Wednesday, November 7, 2012

Steady part 2.

Still on the subject of steady rests for turning long whippy pieces. Now a lathe will turn to about .02 mm or a "thou," .001 of the width of Henry VIII's thumb. What a remarkable choice of a unit. Still, in those days the King's word was the law and we have not progessed much beyond that. Anyway, when you are turning long thin pieces the whip or spring in the piece far exceeds the accuracy of the cut of the lathe. If your lathe is good to .02 mm the thing will spring a whole mm so your accuracy is gone.

So I am trying to turn the threads off of a 1/4" threaded rod. My whole objective, as I related before is to put a leadscrew on the Taig lathe to allow me  precision adjustment along the bed. Taig uses a rack-and-pinion arrangement; cheap but inaccurate. But a 1/4 (6mm) rod is very whippy. I would rather use something around 18mm but I can't fit that through the bore of the Taig. So in this case we need steadies, and you might want (or not, but I will give it to you anyway) to see the completed arrangement.
 
We have both a fixed steady rest, which I described before, and a traveling steady bolted to the carriage. Both of these arrangements need refining, but they work. The traveling steady is a casting supplied by the Chalupy foundry, AKA John, but I did the pattern. And poorly. The more work you put into a pattern (wood) the less metal you have to move. Lesson learned.

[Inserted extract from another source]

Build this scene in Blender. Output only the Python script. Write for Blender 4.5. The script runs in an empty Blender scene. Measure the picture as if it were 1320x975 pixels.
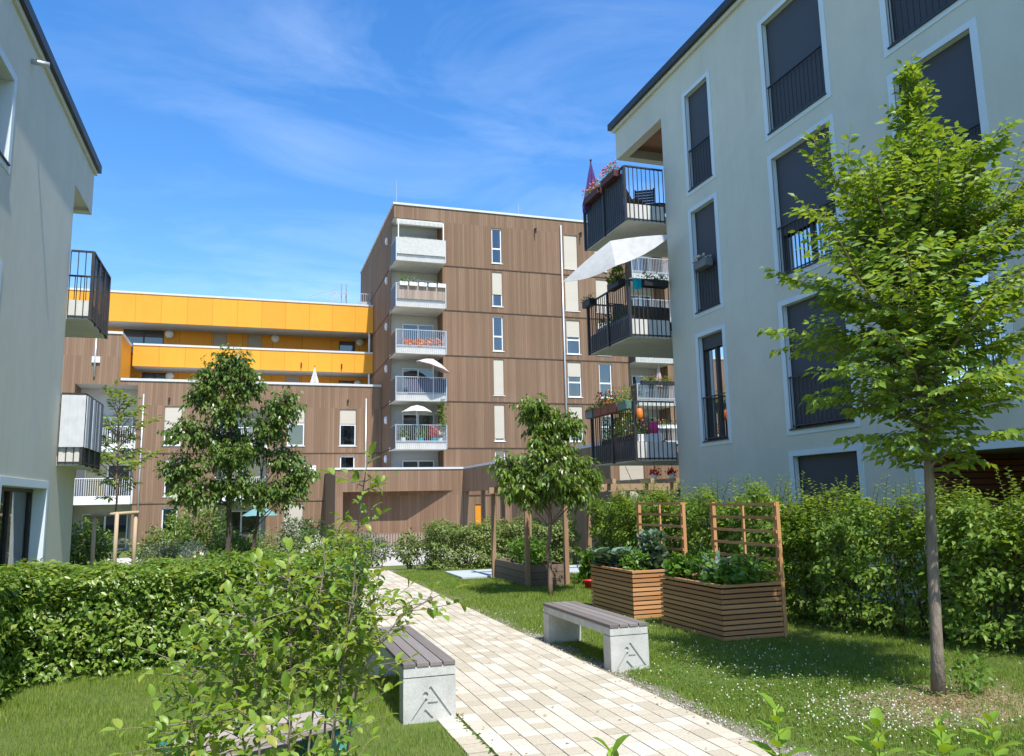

The real problem in these rests is to machine the slots for the crews that hold these things down. In fact, the whole problem of machining metal is holding the work. The actual machining is easy, if only the work will stay put. So after many trials, unseemly language, and agony I came up with something that worked.

Here it is. The Taig has been fitted with the vertical milling attachment. An end mill sits in the 3-jaw chuck. An aluminum bar and some long screws provide vertical steadiness. Two pieces of steel square, barely visible, are held by clamps to my horizontal table. They keep the work form rotating around in the table. I wish I had an end mill exactly the width of the slot, but I broke it. You are not supposed to hold an end mill in a chuck but needs must when the Devil drives, as they say. You should use collets. But none of the Taig collets will hold my end mills. So into the chuck it goes.

 I finally got the blasted screw turned down. But alas, at last minute something went wrong and the hole in the mounting to pass the turned-down portion went wayward. I am in to re-making the mounting. Grrr.

After all this precision work it was comic relief to get Polecat, my mini-pole lathe (bungee lathe, actually) running  again.

It is nice. No motor. No fussing.  Immune to power failures. Excellent cardio workout. Just turn the thing! Made some improvements.


Polecat is doing a tool handle, of course. That's why I built it. Never can have enough tool handles. The handle happens to be for an Ulu. Whose? Ah, I won't tell.  Eat your heart out.